Morse suspended the student, prompting a federal civil rights lawsuit.

In other words, the actual content of the message doesn’t matter so long as someone in authority thinks that it advocates something that violates school rules. More disturbing, though, is the fact that the Court does not seem to even address the fact that this happened outside the school, a fact which law professor Ann Althouse emphasized when she wrote about this case in January:

This case is about something that happened on the street and not in a classroom. The banner was, of course, silent, and the occasion was a parade. It’s quite different from disruptive speech during a lesson. Scalia offered a distinction between “disruptive” and “undermining.” The school’s real objection is that a pro-drug message undermines the message it endorses. That is, they don’t want disagreement and debate. They still convey their anti-drug message all the time, and this student isn’t interrupting them or even distracting anyone from hearing that message. He’s just delivering a counter-message on another occasion, and they object to the argument. That should be held to violate the First Amendment.

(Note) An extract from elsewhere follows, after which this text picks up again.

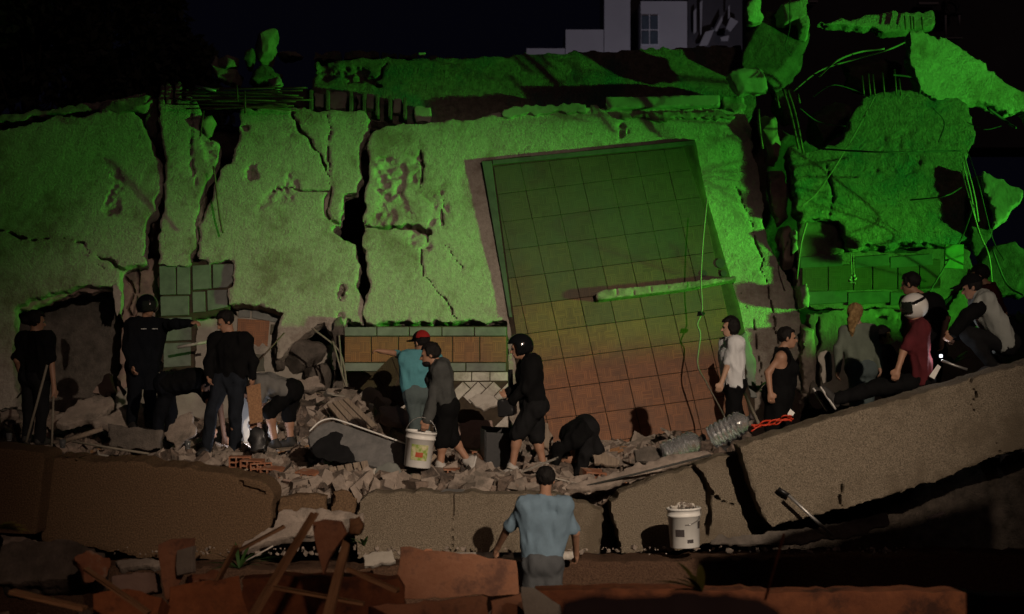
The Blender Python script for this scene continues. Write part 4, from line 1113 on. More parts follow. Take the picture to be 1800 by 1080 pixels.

Unfortunately, Professor Althouse’s views are not shared by the five Justices in the majority.

Update: KipEsquire has two interesting observations:

Best as I can tell after a quick skim, the majority opinion and concurrences completely ignore the pesky little fact that Frederick was over 18 at the time of the incident. Therefore, any portion of the decision or concurrences that rely on Tinker’s* (or any other case’s) distinction between the rights of students and the rights of adults is per se invalid as applied to Frederick, who was an adult at the time.

The gist of Roberts’ opinion seems to be that “fighting drug use” is a sufficiently compelling governmental interest to censor free speech (again, of an adult student not in attendance at the time, off school grounds and displaying what could possibly be deemed a political message).

Or, as Kip puts it, the Court has effectively decided that the War On Drugs trumps the First Amendment.